Safety, undefined behavior, @safe, @trusted
Leandro Lucarella
llucax at gmail.com
Thu Nov 5 17:00:53 PST 2009
Walter Bright, el 5 de noviembre a las 12:12 me escribiste:
> Steven Schveighoffer wrote:
> >If unsafe means you cannot pass pointers to local variables, then
> >half of tango (and other performance oriented libs which use stack
> >allocation as much as possible) will fail to compile.
> >
> >My vote is for unsafe as the default. It's the least intrusive
> >option, to ensure that current projects still compile. Then let
> >the project authors ensure their projects are safe one
> >module/function at a time.
>
> I agree. Also, dealing with safeness is something that comes later
> on as a project scales to a larger size. As such, it's more of a
> nuisance on a small program than a help.
>
> >Also keep in mind that @safe annotations for a mostly safe project
> >will be once at the top of each module.

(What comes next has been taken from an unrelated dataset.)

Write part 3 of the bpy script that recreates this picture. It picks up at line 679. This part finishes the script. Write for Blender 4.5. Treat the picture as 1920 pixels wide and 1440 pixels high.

They won't be
> >"everywhere".
>
> Right. Adding:
>
> @safe:
>
> at the top will do it.
Being so easy to mark a whole file unsafe, I think safe as default is
a saner choice. It add an interesting property of Cardelli's definition:
no untrapped errors. People by default will be warned about any unsafe
behaviour, if you really want unsafe, just say so.